It’s been another incredible year for fiction, and it’s a delight for me to celebrate the six finalists for the 2022 Kirkus Prize. Our dedicated judges—Luis Correa, the operations manager at Avid Bookshop in Athens, Georgia, and Kirkus reviewer Wendy Smith—have been reading nonstop since February to choose the stellar group of finalists. Deesha Philyaw, author of The Secret Lives of Church Ladies, and I will join them to choose the winner on Oct. 27.

Scary Monsters by Michelle de Kretser (Catapult): This is a novel in two parts that face each other back to back, and you can start reading in either direction. Both parts are about Asian immigrants to Australia; one section, set in the 1980s, tells the story of 22-year-old Lili, who moves to France, while the other is about Lyle, “who lives in a future just a bit darker than our present,” according to our review. “De Kretser, one of our most deeply intelligent writers, offers a book that is wry and heartbreaking, playful and profound.”

Trust by Hernan Diaz (Riverhead) is a tour de force about money, history, and narrative, the story of one of the wealthiest men in America told in four different forms. “Structurally, Diaz’s novel is a feat of literary gamesmanship in the tradition of David Mitchell,” according to our review. “But more than simply succeeding at its genre exercises, the novel brilliantly weaves its multiple perspectives to create a symphony of emotional effects.”

God’s Children Are Little Broken Things by Arinze Ifeakandu (A Public Space Books) is a stunning collection of stories about queer relationships in contemporary Nigeria, and it’s “nothing less than breathtaking and daring,” according to our review. “At the centers of these carefully constructed stories are queer men whose identities and romances are constantly ruptured by political turmoil and by stratified social and cultural ideas of masculinity.”

Mecca by Susan Straight (Farrar, Straus and Giroux) is “a sweeping and kaleidoscopic work,” according to our review, in which Straight “stakes her claim” to be “the bard of Southern California literature.” Following Johnny, a highway patrolman, as well as Ximena, an undocumented worker, and Matelasse, a single mother, “this is a novel that pushes back against the clichés of Southern California to reveal the complex human territory underneath.”

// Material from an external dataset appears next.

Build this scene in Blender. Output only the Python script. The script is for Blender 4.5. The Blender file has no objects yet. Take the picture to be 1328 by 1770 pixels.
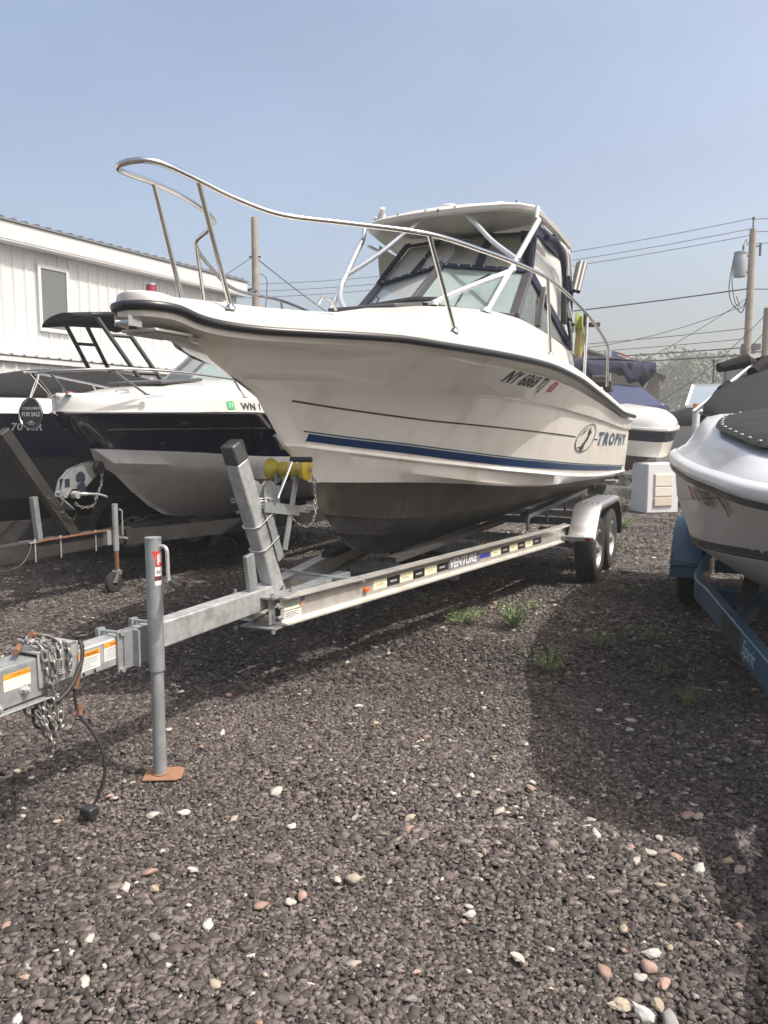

Scattered All Over the Earth by Yoko Tawada; translated by Margaret Mitsutani (New Directions) is an intriguing dystopian novel about Hiruko, a Japanese refugee living in Denmark—since Japan no longer exists. She teaches children to speak Panska, or Pan-Scandinavian, a simple language she’s invented, then sets off on a journey to find another speaker of her native tongue. “A varied cast of characters—each in search of something—joins the quest along the way,” according to our review, “and, as the band of seekers grows, Tawada expands upon the themes of language, immigration, globalization, and authenticity which underpin this slyly humorous” novel.

The Books of Jacob by Olga Tokarczuk; translated by Jennifer Croft (Riverhead) is, according to our review, a “massive achievement” in more ways than one: Weighing in at nearly 1,000 pages, “the book tackles the mysteries of heresy and faith, organized religion and splinter sects, 18-century Polish and Lithuanian history, and some of the finer points of cabalist and Hasidic theology”—all through the charismatic figure of Jacob Frank, a real person who was believed to be the Messiah by a group of Jews in what is now Ukraine. “The book…has been widely hailed as Tokarczuk’s magnum opus,” and it’s the first of her novels to be translated into English since she won the Nobel Prize in 2019.

Laurie Muchnick is the fiction editor.